Blessed with 19 volcanoes, high winds and plenty of water, Nicaragua, for more than a decade, has been gradually transforming its economy to try to reduce its dependence on foreign oil, NPR reported. That dependence meant market fluctuations that led to 12-hour blackouts that paralyzed the country and brought the economy to a halt.

“The decision was made that we had to begin shifting toward renewable energy,” Gabriel Sánchez, who works for the business promotion agency ProNicaragua, told NPR. “A set of policies was put in place that would allow renewable energy projects to be developed in Nicaragua.”

By 2015, renewables were generating about half of Nicaragua’s electricity, but government officials say the number is on track to reach 90 percent by 2020, according to the World Bank. Renewables constitute 13 percent of the United States’ energy production.

“In the region, Nicaragua is second only to Costa Rica in terms of the share — 21 percent — of renewable, non-hydraulic energy in the region,” the World Bank reported. “The energy output of its geothermic resources is considered the best in Central America.”

As The Washington Post’s Chris Mooney and Brady Dennis reported Wednesday, “More than 190 nations agreed to the accord in December 2015 in Paris, and 147 have since formally ratified or otherwise joined it, including the United States — representing more than 80 percent of the world’s greenhouse gas emissions.”

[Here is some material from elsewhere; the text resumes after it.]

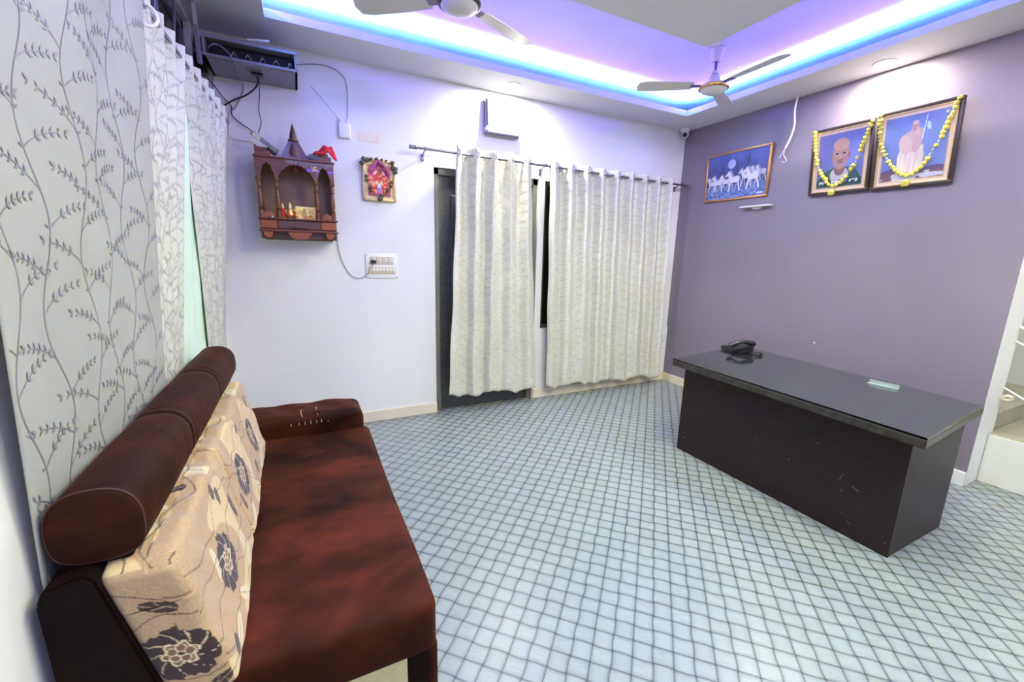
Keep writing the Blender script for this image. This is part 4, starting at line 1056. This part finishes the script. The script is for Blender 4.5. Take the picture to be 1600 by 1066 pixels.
bm = BM(); add_prism(bm, [(-0.045+0.012, 1.618), (0.045+0.012, 1.618), (0.035+0.012, 1.606), (0.012, 1.600), (-0.035+0.012, 1.606)], 'y', FY-0.018, FY+0.004); obj('drawer_pull', bm, M['shrine'], d, False, (0, 0, 0))
bm = BM(); add_box(bm, W0+0.006, -0.125, FY+0.004, FY+0.014, 1.593, 1.648, 0.003); obj('front_panel', bm, M['shrine_orange'], sh, False, sf)
bm = BM(); add_box(bm, 0.150, W1-0.006, FY+0.004, FY+0.014, 1.593, 1.648, 0.003); obj('front_panel', bm, M['shrine_orange'], sh, False, sf)
bm = BM(); add_box(bm, W0+0.012, W1-0.012, FY+0.05, FY+0.06, 1.528, 1.574, 0.002); obj('apron_back', bm, M['shrine_dark'], sh, False, sf)
bm = BM(); pts = [(-0.07, 1.573), (0.095, 1.573)] + [(0.012+0.072*math.cos(a)*(1+0.06*math.cos(6*a)), 1.566-0.046*math.sin(a)) for a in np.linspace(0.05, PI-0.05, 19)]
add_prism(bm, pts, 'y', FY+0.002, FY+0.014); obj('carved_apron', bm, M['shrine_orange'], sh, False, sf)
for x in (W0+0.045, W1-0.045):
    bm = BM(); pts = [(x-0.032, 1.573), (x+0.032, 1.573)] + [(x+0.028*math.cos(a), 1.562-0.034*math.sin(a)) for a in np.linspace(0.05, PI-0.05, 11)]
    add_prism(bm, pts, 'y', FY+0.002, FY+0.014); obj('carved_foot', bm, M['shrine_orange'], sh, False, sf)
for x in (W0+0.004, W1-0.016): sbox('corner_leg', 'shrine_dark', x, x+0.012, FY+0.01, FY+0.05, 1.522, 1.574)
# turned columns
prof = [(0.013, 0.0), (0.013, 0.05), (0.009, 0.055), (0.014, 0.062), (0.009, 0.070), (0.0125, 0.10), (0.0115, 0.14), (0.0085, 0.185), (0.0135, 0.192), (0.009, 0.20), (0.012, 0.215), (0.009, 0.23), (0.014, 0.238), (0.014, 0.262)]
for x in (W0+0.016, -0.108, 0.135, W1-0.016):
    bm = BM(); add_lathe(bm, [(r, 1.661+h) for r, h in [(q*1.3, g_) for q, g_ in prof]], x, FY+0.018, 16); obj('column', bm, M['shrine'], sh, True, sf)
for x in (W0+0.016, W1-0.016):
    bm = BM(); add_lathe(bm, [(r, 1.661+h) for r, h in prof], x, 3.50, 16); obj('column', bm, M['shrine'], sh, True, sf)
# arch board: concave scalloped underside
def scallop(xa, xb, zs, zt, n):
    out = []; N = n*5
    for i in range(N+1):
        t_ = i/N; x = xa+(xb-xa)*t_
        h = (1-abs(2*t_-1)**2.0)**0.75
        out.append((x, zs+(zt-zs)*h - 0.013*abs(math.sin(t_*PI*n))**0.7*(1-h*0.2)))
    return out
low = [(W0, 1.92), (W0+0.024, 1.92)] + scallop(W0+0.028, -0.118, 1.935, 2.02, 4) + [(-0.114, 1.92), (-0.100, 1.92)] + scallop(-0.096, 0.124, 1.935, 2.022, 9) + [(0.128, 1.92), (0.142, 1.92)] + scallop(0.146, W1-0.026, 1.935, 2.02, 4) + [(W1-0.022, 1.92), (W1, 1.92)]
bm = BM(); add_prism(bm, low + [(W1, 2.046), (W0, 2.046)], 'y', FY+0.006, FY+0.022); obj('arch_board', bm, M['shrine'], sh, False, sf)
bm = BM(); add_prism(bm, [(3.40, 1.92), (3.40, 2.046), (3.59, 2.046), (3.59, 1.92), (3.55, 1.99), (3.495, 2.01), (3.44, 1.99)], 'x', W0+0.001, W0+0.013); obj('side_arch', bm, M['shrine'], sh, False, sf)
bm = BM(); add_prism(bm, [(3.40, 1.92), (3.40, 2.046), (3.59, 2.046), (3.59, 1.92), (3.55, 1.99), (3.495, 2.01), (3.44, 1.99)], 'x', W1-0.013, W1-0.001); obj('side_arch', bm, M['shrine'], sh, False, sf)
sbox('roof_slab', 'shrine', W0-0.006, W1+0.008, FY-0.006, YB-0.002, 2.046, 2.058)
def stepped(x, s):
    bm = BM(); add_box(bm, x-0.045, x+0.045, FY+0.02, FY+0.10, 2.058, 2.092, 0.002); add_box(bm, x-0.045, x+0.045-0.02, FY+0.02, FY+0.10, 2.092, 2.112, 0.002); add_box(bm, x-0.045, x-0.03, FY+0.02, FY+0.10, 2.112, 2.122, 0.002)
    obj('corner_turret', bm, M['shrine'], sh, False, sf)
stepped(W0+0.05, 1); stepped(W1-0.055, -1)
bm = BM(); cx, cy = 0.012, 3.46
def frustum(bm, prof, cx, cy):
    rings = [[bm.verts.new((cx+sx*h, cy+sy*h*0.8, z)) for sx, sy in ((-1, -1), (1, -1), (1, 1), (-1, 1))] for h, z in prof]
    for a, b in zip(rings, rings[1:]):
        for k in range(4): bm.faces.new((a[k], a[(k+1) % 4], b[(k+1) % 4], b[k]))
    bm.faces.new(rings[0][::-1]); bm.faces.new(rings[-1])
frustum(bm, [(0.086, 2.058), (0.083, 2.068), (0.058, 2.12), (0.034, 2.170), (0.030, 2.178)], cx, cy); obj('dome', bm, M['shrine'], sh, False, sf)
for z, rr in ((2.082, 0.03), (2.11, 0.024), (2.135, 0.018)):
    bm = BM(); add_lathe(bm, [(rr, 0), (rr*0.7, -0.006), (rr*0.2, -0.009)], axis='y', origin=(cx, cy-0.8*(0.086-0.48*(z-2.058)), z+0.01), seg=16); obj('dome_boss', bm, M['shrine_dark'], sh, True, sf)
bm = BM(); add_lathe(bm, [(0.028, 2.178), (0.034, 2.182), (0.034, 2.192), (0.022, 2.196), (0.024, 2.21), (0.018, 2.24), (0.010, 2.27), (0.002, 2.295)], cx, cy, 20); obj('finial', bm, M['shrine_dark'], sh, True, sf)
# gold emblem: four-armed sign with bent ends
bm = BM(); ex, ez, L, w = 0.128, 2.0, 0.0155, 0.0035
add_box(bm, ex-L, ex+L, FY, FY+0.006, ez-w/2, ez+w/2); add_box(bm, ex-w/2, ex+w/2, FY, FY+0.006, ez-L, ez+L)
for a, b in ((( ex+L-w, ex+L), (ez-L, ez)), ((ex-L, ex-L+w), (ez, ez+L)), ((ex, ex+L), (ez+L-w, ez+L)), ((ex-L, ex), (ez-L, ez-L+w))):
    add_box(bm, a[0], a[1], FY, FY+0.006, b[0], b[1])
obj('gold_emblem', bm, M['emblem_gold'], sh, False, sf)
# bell hanging in the arch
t = thing('shrine_bell', 'small copper bell hanging under the central arch of the shrine', 'bell', (0.012, FY+0.05, 2.045))
bm = BM(); add_lathe(bm, [(0.002, 0.0), (0.002, -0.028), (0.008, -0.032), (0.014, -0.045), (0.018, -0.062), (0.022, -0.066), (0.004, -0.067)], seg=20); obj('bell', bm, simple('copper', (150, 84, 96), 0.35, metal=0.6), t, True)
bm = BM(); bmesh.ops.create_uvsphere(bm, u_segments=10, v_segments=8, radius=0.005, matrix=Matrix.Translation((0, 0, -0.071))); obj('clapper', bm, M['gold'], t, True)
# gold card
t = thing('gold_card', 'small golden picture card leaning inside the shrine', 'picture', (0.058, 3.44, 1.662)); t.rotation_euler = (math.radians(-10), 0, 0)
bm = BM(); add_box(bm, -0.065, 0.065, -0.003, 0.003, 0, 0.092, 0.001); obj('card', bm, M['gold_bright'], t)
def goldprint(U, V):
    o_ = np.ones(U.shape+(3,))*lin((232, 196, 110)); nz = vnoise(U*14, V*9); o_[nz > .6] = lin((250, 226, 130)); o_[nz < .3] = lin((190, 130, 70))
    o_[(np.abs(U-.42) < .03) & (V > .2)] = lin((96, 110, 60)); o_[ell(U, V, .42, .5, .10, .36) & ~ell(U, V, .42, .5, .07, .3)] = lin((150, 110, 40)); o_[(V > .9)] = lin((246, 224, 150)); return o_
picture_print('print', 0.124, 0.086, goldprint, t, lambda U, V: np.stack([(U-.5)*0.124, -0.0036+0*U, 0.003+V*0.086], -1), 60, 'print_vivid')
# idols
def idol(x, y, s, cbody, chead, label):
    t = thing('idol', label, 'figurine', (x, y, 1.6615))
    bm = BM(); add_lathe(bm, [(0.020*s, 0), (0.022*s, 0.008*s), (0.014*s, 0.012*s)], seg=16); obj('pedestal', bm, M['gold'], t, True)
    bm = BM(); add_lathe(bm, [(0.014*s, 0.012*s), (0.017*s, 0.024*s), (0.010*s, 0.040*s), (0.012*s, 0.050*s), (0.005*s, 0.056*s)], seg=14); add_tube(bm, smooth_path([(-0.012*s, 0, 0.05*s), (-0.024*s, -0.005, 0.038*s), (-0.018*s, -0.014*s, 0.03*s)]), 0.0035*s, 6); add_tube(bm, smooth_path([(0.012*s, 0, 0.05*s), (0.024*s, -0.005, 0.044*s), (0.02*s, -0.01*s, 0.058*s)]), 0.0035*s, 6); obj('body', bm, M[cbody], t, True)
    bm = BM(); bmesh.ops.create_uvsphere(bm, u_segments=12, v_segments=8, radius=0.0085*s, matrix=Matrix.Translation((0, 0, 0.063*s))); obj('head', bm, M[chead], t, True)
    bm = BM(); add_lathe(bm, [(0.0085*s, 0.068*s), (0.006*s, 0.078*s), (0.001, 0.092*s)], seg=12); obj('crown', bm, M['gold_bright'], t, True)
idol(-0.085, 3.42, 1.15, 'red_cloth', 'gold_bright', 'small red and gold idol standing at the left inside the shrine')
idol(-0.040, 3.415, 1.25, 'gold_bright', 'cream_plastic', 'small pale golden idol between the red idol and the golden card')
idol(-0.108, 3.46, 1.0, 'gold_bright', 'white_plastic', 'small gold idol behind the left column inside the shrine')
for (x0, x1, h, l) in ((-0.055, 0.010, 0.034, 'left red cloth fold lying before the idols in the shrine'), (0.028, 0.092, 0.024, 'right red cloth fold lying before the golden card')):
    S, T = np.meshgrid(np.linspace(0, 1, 24), np.linspace(0, 1, 12), indexing='ij')
    X = x0+(x1-x0)*S; Y = 3.366+0.05*T; s_ = 1 if x0 < 0 else -1
    Z = 1.665 + h*(0.35+0.65*((1-S) if s_ > 0 else S))*(0.6+0.4*T)+0.003*np.sin(S*14)
    o = grid_mesh('red_cloth', np.stack([X, Y, Z], -1), M['red_cloth'], thick=0.003); tag(o, l, 'cloth')
for x, s, l in ((0.018, 1.0, 'small white lamp wick at the front of the shrine shelf'), (-0.150, 1.0, 'small white round sweet at the left of the shrine shelf')):
    bm = BM(); bmesh.ops.create_uvsphere(bm, u_segments=14, v_segments=10, radius=0.008); 
    for v in bm.verts: v.co.z *= 0.7
    o = obj('offering', bm, M['white_plastic'], None, True); o.location = (x, 3.372, 1.668); tag(o, l, 'offering')
for x, l in ((-0.165, 'left carved wooden railing piece on the shrine shelf'), (0.195, 'right carved wooden railing piece on the shrine shelf')):
    bm = BM(); pts = [(x-0.035, 1.6615), (x-0.012, 1.6615), (x-0.006, 1.668), (x+0.006, 1.668), (x+0.012, 1.6615), (x+0.035, 1.6615), (x+0.035, 1.69), (x+0.026, 1.70), (x+0.016, 1.692), (x+0.008, 1.705), (x, 1.712), (x-0.008, 1.705), (x-0.016, 1.692), (x-0.026, 1.70), (x-0.035, 1.69)]
    add_prism(bm, pts, 'y', FY+0.008, FY+0.016); obj('shelf_railing', bm, M['shrine_orange'], sh, False, sf)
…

“A U.S. withdrawal would remove the world’s second-largest emitter and nearly 18 percent of the globe’s present-day emissions from the agreement, presenting a severe challenge to its structure and raising questions about whether it would weaken the commitments of other nations.”

Whatever Trump decides on Paris, he’s already put the brakes on climate action

On Thursday, Trump said he would pursue a new climate deal.

“We’re getting out,” he said, “but we will start to negotiate, and we will see if we can make a deal that’s fair. If we can, that’s great. If we can’t, that’s fine.”

The president had argued that the Paris agreement would “punish” the United States and instituted “onerous energy restrictions” that would stymie U.S. economic growth, The Post’s Philip Rucker and Mooney reported.

At last year’s meeting, Oquist called upon developed countries to increase “their levels of ambition” for mitigating climate change for “future generations, Mother Earth and life itself.”

“Nicaragua will not sign the Paris Agreement and hopes that other countries will put pressure on the developed countries to increase their levels of ambition to avoid a world of 3°C which will lead to disastrous increases of 4°C to 6°C in developing countries,” he added. “This must be NOW, AS SOON AS POSSIBLE, since 2025 the Paris Agreement target is too late.”